What's to my benefit, what's to the benefit of all
Architecture can act as a connecting ring between the state, capital and the various groups of people; it has the capacity to step out of a passive position in the distribution and allocation of benefits, and to try, to the limit of its ability, to intervene in that distribution among different groups. One of architecture's ways of intervening in benefit distribution is to engage with the economy of the project and with the question of gross domestic product, in order to reach a social optimum. This goal has been pursued in the Presence in Hormuz project — and in the Majara retreat as one part of it — along several paths: 1. Inexpensive construction, which is to the economic benefit of the client. 2. Allocating a greater share of the construction budget to local labour rather than to costly materials, which is to the benefit of the local people. 3. A spatial scenario and organisation that are resilient against the future and able to meet unforeseen needs, which is to the benefit of both the client and the island. 4. The use of Iranian and locally available materials — which, while reducing transport costs, is productive and yields national benefit. 5. Making the ground for the entry of middle-class tourism, in place of the unconventional tourist who spends nothing in the host society and offers an unconventional social pattern to the people.
The Nader Khalilis
Presence in Hormuz is a process that, before building anything, attended to community participation and trust-building. After the Rong prototype, the Majara project was built as a cluster of earthen domes using Nader Khalili's superadobe method, and instead of a single, monolithic mass it was broken into pieces to reach a human scale. By placing the cluster on the downhill ground it avoids commanding the people as far as possible, and lacks the decisive dominance of large projects. Being fine-grained, in addition to making the project transferable and adding flexibility to its spatial scenario, fits well with the small craft trades existing on the island and makes it possible for them to enter the construction process. The grains, arranged with the structure of an organic neighbourhood — with a public section, a residential section and a neighbourhood centre — sit together; together with the earthen domes (which recall the existing cisterns) they form a familiar, at-home fabric. The project tries to bring Nader Khalili's creativity in using earth for permanent settlements up to date, and — because of the ease of training and the open-source nature of the construction technology — turns the non-specialist forces of the island into earth-masters, in order to lead to the empowerment of part of the islanders; in the old saying, it teaches them to fish.
Swelling of the earth
Coloured grains of earth, sand, gravel and stone shaped the salt dome of the island, and Majara has been woven like a carpet of grain knots: the dredged sand of Hormuz pier, mixed with gravel, has filled a line of sandbags that form the dome's grains, as if the very ground had swelled to produce a place to stay. The grains of the domes — in a molecular, organic, flexible structure — are linked in small communities that host flexible, alterable spatial scenarios and together build the whole compound — a compound with indeterminate boundaries that can expand or change if the need arises. The island's topographic lines have been studied so that the figuration of the grains shapes the swelling form from a bird's-eye view.

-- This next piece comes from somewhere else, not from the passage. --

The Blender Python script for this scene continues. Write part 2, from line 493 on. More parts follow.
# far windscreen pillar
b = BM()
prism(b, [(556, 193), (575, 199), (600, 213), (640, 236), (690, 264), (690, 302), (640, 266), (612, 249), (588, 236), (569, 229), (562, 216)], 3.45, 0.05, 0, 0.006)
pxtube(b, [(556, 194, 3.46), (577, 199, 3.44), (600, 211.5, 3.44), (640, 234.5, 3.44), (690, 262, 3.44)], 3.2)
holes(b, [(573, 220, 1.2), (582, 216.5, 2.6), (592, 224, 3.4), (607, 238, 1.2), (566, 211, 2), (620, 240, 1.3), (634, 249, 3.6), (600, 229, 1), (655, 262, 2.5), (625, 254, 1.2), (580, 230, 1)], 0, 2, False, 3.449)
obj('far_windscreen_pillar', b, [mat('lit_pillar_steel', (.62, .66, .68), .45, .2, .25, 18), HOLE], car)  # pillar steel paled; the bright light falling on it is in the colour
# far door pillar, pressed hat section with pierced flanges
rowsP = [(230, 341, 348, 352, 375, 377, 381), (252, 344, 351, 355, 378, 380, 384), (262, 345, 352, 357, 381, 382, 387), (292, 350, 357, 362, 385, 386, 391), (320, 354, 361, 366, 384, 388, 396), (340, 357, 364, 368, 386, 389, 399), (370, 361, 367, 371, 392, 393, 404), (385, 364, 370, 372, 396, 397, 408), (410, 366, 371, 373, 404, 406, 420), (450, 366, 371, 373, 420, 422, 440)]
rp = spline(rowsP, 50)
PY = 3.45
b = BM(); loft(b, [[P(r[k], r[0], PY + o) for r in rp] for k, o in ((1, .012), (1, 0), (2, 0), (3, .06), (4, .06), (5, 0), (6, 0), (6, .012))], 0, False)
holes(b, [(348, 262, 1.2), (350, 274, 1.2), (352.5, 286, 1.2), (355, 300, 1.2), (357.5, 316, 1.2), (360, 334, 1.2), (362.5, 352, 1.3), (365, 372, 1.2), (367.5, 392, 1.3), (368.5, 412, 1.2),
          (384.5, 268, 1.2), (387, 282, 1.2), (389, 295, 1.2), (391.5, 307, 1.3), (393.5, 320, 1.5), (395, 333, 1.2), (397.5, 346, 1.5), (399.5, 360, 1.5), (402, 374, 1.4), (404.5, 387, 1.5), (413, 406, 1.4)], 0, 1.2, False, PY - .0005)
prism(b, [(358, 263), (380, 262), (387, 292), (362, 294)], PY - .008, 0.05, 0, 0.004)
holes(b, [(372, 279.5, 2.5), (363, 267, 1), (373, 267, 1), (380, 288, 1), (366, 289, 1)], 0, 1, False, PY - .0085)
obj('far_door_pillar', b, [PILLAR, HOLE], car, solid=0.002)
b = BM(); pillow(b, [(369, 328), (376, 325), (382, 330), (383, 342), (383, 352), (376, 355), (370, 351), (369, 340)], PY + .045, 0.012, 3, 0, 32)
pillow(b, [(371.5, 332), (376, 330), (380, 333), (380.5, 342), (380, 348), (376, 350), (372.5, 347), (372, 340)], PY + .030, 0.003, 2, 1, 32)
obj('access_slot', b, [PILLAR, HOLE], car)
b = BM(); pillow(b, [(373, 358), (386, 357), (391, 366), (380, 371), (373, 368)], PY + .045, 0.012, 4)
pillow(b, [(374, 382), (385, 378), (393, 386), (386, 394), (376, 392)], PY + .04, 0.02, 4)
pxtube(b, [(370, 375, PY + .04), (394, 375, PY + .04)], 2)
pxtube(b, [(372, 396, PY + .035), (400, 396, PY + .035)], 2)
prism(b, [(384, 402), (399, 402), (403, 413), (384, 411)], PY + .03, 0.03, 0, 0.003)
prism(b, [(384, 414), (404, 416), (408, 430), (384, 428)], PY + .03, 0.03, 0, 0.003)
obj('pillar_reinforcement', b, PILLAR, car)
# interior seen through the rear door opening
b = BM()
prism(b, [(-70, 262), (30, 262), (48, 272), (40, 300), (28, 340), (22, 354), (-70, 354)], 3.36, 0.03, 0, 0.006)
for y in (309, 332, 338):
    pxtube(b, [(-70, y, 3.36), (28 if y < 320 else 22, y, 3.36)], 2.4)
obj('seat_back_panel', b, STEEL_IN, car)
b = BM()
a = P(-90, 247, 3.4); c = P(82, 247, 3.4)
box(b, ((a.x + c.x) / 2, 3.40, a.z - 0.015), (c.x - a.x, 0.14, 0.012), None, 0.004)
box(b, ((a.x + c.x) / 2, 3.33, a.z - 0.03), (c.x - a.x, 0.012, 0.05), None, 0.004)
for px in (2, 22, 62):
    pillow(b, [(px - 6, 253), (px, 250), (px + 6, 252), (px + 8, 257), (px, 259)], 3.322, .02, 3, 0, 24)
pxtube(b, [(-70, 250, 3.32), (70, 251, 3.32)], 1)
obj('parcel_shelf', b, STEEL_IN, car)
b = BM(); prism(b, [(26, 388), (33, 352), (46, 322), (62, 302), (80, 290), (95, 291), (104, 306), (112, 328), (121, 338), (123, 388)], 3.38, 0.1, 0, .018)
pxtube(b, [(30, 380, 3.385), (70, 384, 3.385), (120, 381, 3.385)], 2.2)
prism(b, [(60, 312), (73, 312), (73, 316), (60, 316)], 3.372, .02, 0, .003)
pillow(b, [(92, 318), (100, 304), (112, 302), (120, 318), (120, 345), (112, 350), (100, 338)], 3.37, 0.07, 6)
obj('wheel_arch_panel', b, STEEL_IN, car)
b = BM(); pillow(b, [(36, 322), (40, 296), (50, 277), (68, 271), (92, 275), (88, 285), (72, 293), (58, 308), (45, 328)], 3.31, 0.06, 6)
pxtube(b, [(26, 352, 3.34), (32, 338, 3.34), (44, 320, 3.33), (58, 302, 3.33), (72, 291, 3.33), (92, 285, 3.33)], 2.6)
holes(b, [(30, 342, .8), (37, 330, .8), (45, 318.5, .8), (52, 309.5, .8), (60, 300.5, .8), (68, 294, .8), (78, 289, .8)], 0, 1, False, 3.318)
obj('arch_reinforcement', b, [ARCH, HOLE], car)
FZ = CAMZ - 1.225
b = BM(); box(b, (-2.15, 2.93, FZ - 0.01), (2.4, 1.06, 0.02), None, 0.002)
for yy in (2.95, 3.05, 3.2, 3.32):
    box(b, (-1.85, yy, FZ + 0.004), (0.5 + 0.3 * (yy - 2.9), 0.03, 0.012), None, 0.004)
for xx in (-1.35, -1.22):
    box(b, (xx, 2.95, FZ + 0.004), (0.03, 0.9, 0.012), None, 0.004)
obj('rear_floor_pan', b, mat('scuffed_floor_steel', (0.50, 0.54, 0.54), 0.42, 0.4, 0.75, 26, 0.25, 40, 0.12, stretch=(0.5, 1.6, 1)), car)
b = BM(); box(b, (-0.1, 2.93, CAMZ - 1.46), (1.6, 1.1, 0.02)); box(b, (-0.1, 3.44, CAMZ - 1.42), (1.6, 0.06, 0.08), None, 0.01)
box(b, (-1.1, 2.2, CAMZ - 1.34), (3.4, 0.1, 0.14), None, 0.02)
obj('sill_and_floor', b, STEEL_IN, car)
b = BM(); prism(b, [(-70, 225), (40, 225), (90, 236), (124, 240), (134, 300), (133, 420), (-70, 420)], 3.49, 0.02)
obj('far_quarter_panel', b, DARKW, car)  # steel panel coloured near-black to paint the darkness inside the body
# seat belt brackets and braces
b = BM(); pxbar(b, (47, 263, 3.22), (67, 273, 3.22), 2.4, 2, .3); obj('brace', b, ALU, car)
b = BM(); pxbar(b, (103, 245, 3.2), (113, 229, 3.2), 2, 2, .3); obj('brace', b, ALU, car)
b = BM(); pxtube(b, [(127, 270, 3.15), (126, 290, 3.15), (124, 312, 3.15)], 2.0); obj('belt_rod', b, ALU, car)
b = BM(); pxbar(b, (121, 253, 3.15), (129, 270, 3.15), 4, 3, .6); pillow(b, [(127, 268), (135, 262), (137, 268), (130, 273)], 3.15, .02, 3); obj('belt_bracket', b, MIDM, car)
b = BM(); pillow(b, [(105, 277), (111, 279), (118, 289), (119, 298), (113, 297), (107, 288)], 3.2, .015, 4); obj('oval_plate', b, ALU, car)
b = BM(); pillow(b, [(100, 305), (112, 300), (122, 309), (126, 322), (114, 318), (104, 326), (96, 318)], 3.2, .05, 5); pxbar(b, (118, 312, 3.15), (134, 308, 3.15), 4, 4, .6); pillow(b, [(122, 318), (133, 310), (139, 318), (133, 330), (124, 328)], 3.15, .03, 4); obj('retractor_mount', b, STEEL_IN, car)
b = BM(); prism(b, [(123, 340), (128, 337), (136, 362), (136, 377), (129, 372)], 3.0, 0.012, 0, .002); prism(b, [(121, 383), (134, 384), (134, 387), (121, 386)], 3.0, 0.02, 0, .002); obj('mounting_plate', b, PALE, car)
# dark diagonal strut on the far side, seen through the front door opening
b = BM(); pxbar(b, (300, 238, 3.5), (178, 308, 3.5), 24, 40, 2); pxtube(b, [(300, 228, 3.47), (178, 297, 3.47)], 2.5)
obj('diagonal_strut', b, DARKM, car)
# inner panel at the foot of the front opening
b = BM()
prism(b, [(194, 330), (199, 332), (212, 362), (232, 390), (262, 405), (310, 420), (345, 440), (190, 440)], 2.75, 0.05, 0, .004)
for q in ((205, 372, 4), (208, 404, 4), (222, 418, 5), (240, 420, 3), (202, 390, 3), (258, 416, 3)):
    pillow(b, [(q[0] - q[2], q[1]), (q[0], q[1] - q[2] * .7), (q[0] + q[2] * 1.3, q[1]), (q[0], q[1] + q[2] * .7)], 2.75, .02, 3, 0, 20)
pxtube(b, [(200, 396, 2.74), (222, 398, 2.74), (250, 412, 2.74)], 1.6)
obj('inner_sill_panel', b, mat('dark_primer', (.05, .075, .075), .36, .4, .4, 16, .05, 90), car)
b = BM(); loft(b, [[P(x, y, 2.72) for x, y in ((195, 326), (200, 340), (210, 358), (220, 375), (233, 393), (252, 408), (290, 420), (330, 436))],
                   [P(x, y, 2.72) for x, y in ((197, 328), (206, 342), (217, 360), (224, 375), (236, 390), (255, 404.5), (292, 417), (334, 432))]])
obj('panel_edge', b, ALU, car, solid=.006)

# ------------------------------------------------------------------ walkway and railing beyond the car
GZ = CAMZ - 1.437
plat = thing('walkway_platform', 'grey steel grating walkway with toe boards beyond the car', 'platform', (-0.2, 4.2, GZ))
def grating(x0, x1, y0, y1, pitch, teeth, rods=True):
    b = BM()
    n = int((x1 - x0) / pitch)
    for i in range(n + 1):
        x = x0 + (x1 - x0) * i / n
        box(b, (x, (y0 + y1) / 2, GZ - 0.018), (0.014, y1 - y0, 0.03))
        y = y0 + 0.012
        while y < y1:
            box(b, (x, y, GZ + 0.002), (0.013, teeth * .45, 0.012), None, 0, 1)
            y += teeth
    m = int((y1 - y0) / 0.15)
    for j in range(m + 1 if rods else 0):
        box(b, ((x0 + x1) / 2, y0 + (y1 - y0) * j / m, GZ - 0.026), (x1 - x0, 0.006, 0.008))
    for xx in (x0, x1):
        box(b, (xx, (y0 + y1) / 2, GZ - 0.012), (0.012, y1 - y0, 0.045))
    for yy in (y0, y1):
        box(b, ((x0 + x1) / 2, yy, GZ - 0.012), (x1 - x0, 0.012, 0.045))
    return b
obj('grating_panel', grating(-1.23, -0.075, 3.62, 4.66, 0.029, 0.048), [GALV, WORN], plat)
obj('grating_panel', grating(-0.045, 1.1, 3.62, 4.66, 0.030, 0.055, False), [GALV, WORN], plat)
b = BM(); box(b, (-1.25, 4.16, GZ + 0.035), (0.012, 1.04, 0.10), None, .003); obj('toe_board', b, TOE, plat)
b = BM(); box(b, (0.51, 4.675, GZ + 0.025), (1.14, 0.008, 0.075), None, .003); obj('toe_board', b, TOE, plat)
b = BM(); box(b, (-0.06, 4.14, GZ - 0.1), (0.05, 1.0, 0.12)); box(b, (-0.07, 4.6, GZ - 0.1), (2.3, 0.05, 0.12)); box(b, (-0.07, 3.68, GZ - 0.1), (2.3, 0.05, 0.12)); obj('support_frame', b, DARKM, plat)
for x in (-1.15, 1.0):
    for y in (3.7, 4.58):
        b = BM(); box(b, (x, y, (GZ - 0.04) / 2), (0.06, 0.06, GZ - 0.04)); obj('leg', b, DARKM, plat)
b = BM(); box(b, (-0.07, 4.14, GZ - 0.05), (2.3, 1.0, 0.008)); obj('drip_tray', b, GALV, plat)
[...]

On the third axis, the skyline ties the topographic volumes to arcs borrowed from the cisterns, so that a harmony arises between the retreat's landscape and the island's landscapes. A palette of colours, inspired by alluvial paths between the mountains, has slid over the grain compound and left its trail on the grains, on the spaces inside them and on the paths between them — applied with chemical colours, without using the precious soil of Hormuz itself.
Process-driven beauty, a resilient scenario
Unlike typical coastal projects that chase a better view by building taller and larger, the Majara retreat is not an architectural wish fulfilled in the Soil Carpet camp; rather its form is the result of a process that pursues "research for design," in which strategies from different layers — gross domestic product, host-community empowerment, and the concept of the swelling of the earth — are placed in relation to one another. The designers have tried to accept tolerantly what arises from the combination of these layers, and even to encourage it. The spaces, because they are grain-like, have found functional independence; their spatial organisation is such that most of them have direct access to the public space. With these two qualities, in the event of possible changes in conditions, there is the possibility of adapting the spaces to future programmes.